Murray held off a break point for 3-4 and held to love to force Dimitrov to serve for the set, and the Bulgarian tensed up again: first a double fault, then a wayward backhand for break point. But he held for the set, 6-4, helped not a little by Murray’s 13 errors to just four winners in the set.

Both men went off to change their clothes—a frequent occurrence this week in the sweltering heat and humidity—and Murray seemed to return the more focused. He broke in the fourth game for a 3-1 lead, but then would not win another game. Through some of the most competitive rallies of the match, it was the aggressive tactics of Dimitrov that grabbed the momentum and forced errors from the Briton’s racket. Two missed backhands from Murray conceded one break and a netted forehand a second, to leave Dimitrov the winner, 6-3, after two and a half hours.

Dimitrov afterwards explained to Sky Sports how he had turned the match in his favour: “I thought I was striking the ball pretty good. Very poor tie-break on my side, but I was trying to be very composed.
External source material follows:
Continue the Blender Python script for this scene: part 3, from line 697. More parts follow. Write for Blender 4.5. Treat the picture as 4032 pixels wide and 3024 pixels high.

Coming into the third set, I knew that Andy is obviously pretty fit and he runs down every ball, and he was up a break, but that didn’t discourage me. I felt at some time I’d get a bit of a chance.

“He’s one of the biggest role models out there on and off court. [But] I’ve been working a lot, and my main goal was to come out and leave myself on the court.

“Physically I felt good, which is a good sign for the next one.”

That next one will be against the winner between No16 Gael Monfils and No 23 Pablo Cuevas, and looking further ahead to the quarter-finals, he could play either No6 Kei Nishikori, who sailed by Alexandr Dolgopolov, 6-2, 6-2, or Roberto Bautista Agut, who turned round a two-and-a-half-hour battle against Jo-Wilfried Tsonga, 2-6, 6-3, 7-6(3).

But while Murray may have failed to reach the fourth round in Miami, in the women’s draw, Johanna Konta became the first British woman to reach the quarters in Miami with a 6-2, 6-2 win over Monica Niculescu. She next plays Victoria Azarenka.